What was needed, he resolved, was a broader regional or even global network of rain forest plots to provide truer measurements of how different trees perform. With collaborators like the now-eminent ecologist Stephen Hubbell and impressive funding from public and private sources, Ashton led the establishment of Forest Dynamics Plots, a global network that now includes 18 permanent plots of about 125 acres each, mostly in Asia, that provide data on almost 4 million trees.

It was for this work, launched in 1986 and still growing today, that he received his Japan Prize citation from the Science and Technology Foundation of Japan, which commended his "significant contribution toward solving the conflict between human beings and the tropical forest ecosystem though his long and prominent career." It was presented to him in Tokyo last week.

"[Ashton] was an exceptional man from the time he was an undergraduate," notes Professor Grubb, who has known Ashton since the 1950s. "He has created an engine of research which has already yielded a number of interesting results. He quickly built up a knowledge of the species in Southeast Asia, confronting a very intimidating forest, which was a remarkable thing to do."

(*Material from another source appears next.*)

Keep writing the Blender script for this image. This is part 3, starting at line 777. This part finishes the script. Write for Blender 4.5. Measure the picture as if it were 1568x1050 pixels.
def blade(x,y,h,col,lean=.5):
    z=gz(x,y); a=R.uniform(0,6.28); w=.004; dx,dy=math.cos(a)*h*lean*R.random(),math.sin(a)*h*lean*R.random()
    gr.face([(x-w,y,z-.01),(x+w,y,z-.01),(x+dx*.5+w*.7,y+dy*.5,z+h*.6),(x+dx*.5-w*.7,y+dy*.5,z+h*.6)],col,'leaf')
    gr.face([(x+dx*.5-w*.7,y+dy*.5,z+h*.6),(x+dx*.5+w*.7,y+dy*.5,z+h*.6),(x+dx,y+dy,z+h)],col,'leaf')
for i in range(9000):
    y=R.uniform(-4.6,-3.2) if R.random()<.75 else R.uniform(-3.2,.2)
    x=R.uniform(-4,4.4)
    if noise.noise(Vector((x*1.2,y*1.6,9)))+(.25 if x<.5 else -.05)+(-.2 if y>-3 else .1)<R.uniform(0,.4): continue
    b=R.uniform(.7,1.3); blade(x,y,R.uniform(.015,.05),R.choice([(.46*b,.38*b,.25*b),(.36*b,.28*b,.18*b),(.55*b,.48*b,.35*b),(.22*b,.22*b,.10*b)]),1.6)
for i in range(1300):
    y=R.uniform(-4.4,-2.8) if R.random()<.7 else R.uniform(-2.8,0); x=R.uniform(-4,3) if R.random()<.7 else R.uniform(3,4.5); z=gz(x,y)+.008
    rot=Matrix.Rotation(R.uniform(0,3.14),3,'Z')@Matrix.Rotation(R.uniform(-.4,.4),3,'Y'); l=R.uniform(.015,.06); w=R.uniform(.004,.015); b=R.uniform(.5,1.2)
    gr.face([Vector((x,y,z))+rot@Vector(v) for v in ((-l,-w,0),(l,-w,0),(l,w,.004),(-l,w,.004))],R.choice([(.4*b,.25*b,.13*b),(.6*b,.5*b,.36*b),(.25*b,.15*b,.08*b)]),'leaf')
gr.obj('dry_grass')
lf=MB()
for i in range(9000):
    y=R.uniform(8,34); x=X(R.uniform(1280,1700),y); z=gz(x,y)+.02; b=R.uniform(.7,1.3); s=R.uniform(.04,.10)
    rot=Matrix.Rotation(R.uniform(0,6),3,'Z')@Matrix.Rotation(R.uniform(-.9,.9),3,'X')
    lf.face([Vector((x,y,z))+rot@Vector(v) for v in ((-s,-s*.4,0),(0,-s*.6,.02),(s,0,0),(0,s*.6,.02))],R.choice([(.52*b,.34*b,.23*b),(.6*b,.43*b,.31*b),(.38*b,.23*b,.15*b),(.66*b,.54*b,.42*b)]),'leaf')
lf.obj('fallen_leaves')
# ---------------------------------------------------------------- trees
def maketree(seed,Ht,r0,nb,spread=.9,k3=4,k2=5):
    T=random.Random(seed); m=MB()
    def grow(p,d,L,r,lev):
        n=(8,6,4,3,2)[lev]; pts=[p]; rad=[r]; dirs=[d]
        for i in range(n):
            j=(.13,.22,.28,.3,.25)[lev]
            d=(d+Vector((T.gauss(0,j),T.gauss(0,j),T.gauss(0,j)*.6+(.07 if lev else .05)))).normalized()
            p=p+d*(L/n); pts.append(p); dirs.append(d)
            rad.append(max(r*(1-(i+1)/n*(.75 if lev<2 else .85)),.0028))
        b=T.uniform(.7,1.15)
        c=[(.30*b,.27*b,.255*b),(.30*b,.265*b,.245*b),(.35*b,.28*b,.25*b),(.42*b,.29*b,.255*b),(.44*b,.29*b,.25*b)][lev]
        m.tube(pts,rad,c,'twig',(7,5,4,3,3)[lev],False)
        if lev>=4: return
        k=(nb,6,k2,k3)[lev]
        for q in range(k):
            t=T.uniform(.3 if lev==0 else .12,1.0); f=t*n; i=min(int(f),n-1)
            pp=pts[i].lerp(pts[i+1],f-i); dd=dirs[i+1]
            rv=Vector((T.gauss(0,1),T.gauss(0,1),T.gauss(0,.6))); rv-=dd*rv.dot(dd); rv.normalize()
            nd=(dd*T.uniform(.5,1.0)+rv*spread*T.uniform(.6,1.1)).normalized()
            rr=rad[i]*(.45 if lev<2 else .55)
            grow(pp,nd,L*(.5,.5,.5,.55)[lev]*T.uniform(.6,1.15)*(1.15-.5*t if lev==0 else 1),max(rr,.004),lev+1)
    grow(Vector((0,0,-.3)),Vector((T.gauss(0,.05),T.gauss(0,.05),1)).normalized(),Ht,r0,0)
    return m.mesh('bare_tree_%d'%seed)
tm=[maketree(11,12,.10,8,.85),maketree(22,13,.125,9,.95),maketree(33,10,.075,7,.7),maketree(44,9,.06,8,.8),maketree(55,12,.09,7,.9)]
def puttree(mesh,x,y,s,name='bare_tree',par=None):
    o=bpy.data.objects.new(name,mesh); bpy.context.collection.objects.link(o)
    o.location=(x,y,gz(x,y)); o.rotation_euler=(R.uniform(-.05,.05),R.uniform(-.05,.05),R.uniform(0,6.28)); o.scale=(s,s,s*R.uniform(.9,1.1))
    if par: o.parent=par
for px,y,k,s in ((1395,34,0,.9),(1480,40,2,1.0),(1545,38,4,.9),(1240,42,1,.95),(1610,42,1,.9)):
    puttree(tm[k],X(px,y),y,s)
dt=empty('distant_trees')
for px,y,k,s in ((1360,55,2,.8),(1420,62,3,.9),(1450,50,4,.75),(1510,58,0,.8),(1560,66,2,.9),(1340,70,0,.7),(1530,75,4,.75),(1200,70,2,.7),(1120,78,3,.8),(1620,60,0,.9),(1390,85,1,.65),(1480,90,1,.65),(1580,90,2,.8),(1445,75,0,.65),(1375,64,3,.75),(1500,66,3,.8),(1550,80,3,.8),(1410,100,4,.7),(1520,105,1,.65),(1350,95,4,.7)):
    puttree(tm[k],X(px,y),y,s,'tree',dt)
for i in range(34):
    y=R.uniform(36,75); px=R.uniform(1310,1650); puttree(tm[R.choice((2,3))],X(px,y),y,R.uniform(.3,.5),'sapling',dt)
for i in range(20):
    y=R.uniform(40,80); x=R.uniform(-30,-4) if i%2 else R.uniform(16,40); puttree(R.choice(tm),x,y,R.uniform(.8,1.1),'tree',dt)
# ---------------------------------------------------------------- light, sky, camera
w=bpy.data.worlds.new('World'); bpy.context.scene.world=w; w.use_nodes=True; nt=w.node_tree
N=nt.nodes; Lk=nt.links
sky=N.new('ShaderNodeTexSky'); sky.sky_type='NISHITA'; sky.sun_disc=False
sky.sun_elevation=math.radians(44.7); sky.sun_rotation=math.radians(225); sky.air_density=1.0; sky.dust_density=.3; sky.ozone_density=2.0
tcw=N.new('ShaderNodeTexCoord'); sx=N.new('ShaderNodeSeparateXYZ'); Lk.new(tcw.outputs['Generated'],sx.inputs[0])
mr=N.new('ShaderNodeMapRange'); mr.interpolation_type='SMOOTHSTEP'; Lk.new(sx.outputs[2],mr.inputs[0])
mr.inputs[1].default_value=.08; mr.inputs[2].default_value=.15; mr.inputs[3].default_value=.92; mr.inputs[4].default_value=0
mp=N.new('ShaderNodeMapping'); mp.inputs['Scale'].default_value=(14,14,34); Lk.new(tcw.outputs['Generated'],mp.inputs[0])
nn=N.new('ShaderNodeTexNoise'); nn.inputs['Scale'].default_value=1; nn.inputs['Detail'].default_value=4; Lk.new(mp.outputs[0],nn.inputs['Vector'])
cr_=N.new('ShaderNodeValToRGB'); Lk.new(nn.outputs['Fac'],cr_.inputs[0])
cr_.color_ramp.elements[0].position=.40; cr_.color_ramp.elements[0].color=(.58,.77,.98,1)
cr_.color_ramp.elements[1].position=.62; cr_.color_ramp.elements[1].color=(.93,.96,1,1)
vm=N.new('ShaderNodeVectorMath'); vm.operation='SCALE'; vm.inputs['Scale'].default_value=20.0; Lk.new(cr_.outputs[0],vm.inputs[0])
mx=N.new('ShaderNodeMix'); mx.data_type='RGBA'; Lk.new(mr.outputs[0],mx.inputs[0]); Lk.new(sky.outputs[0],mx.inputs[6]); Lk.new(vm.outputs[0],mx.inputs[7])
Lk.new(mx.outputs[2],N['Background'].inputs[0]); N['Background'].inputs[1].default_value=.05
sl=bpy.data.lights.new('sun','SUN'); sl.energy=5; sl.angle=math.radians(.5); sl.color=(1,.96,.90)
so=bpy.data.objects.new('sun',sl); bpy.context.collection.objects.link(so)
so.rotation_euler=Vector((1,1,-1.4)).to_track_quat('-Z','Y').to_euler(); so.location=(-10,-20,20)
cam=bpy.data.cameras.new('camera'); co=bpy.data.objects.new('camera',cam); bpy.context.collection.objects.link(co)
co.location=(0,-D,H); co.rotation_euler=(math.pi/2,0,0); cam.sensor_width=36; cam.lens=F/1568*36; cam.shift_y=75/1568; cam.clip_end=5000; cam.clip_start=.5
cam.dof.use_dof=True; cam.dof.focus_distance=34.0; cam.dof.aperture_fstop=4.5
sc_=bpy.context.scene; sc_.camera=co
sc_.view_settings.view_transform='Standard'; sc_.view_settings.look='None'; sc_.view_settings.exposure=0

Grubb adds that it's unfair to judge Ashton by the poor state of today's rain forest. "Most of us feel we are dealing with corrupt governments and worldly people not remotely interested in the preservation of the future of their country."

Ashton says the problems of the rain forests revolve around money and public relations. While climate change has suddenly attracted huge interest, investment, and international attention because of the telling impact it has made on the public psyche, biodiversity struggles to grab public notice.

We should pay more attention, says Ashton. "Bio­diversity gives us the option for our future not just for 2­0 years, but for 200 and 2,000 years," he says. "Once a species is destroyed, it cannot be recreated, it's gone forever. Can we afford to do that in the long-term interest of humankind?"

"It may sound nebulous if you're starving," he adds, "but most of us in the rich world should think seriously about that. Oil palm has only been known as a crop for 50 years; the rubber plant was only discovered as a commercial crop 130 years ago. Do you mean to tell me that ... this sort of thing is never going to happen again?"

All this bounty, he says, is teeming in the trees of the rain forest, where each organism can have hundreds of other species dependent on it. Of all the life on earth, more than half is in the tropics and three-quarters of that is in the rain forest, Ashton says. "And the rain forest is owned by poor people and poor governments," he says. "Cannot we afford in our wealth to pay a rental to maintain those forests? It is us who are the beneficiaries; it is our industry that will avail of these opportunities."

So trees or people? By now it has become clear that for Ashton it's not either-or.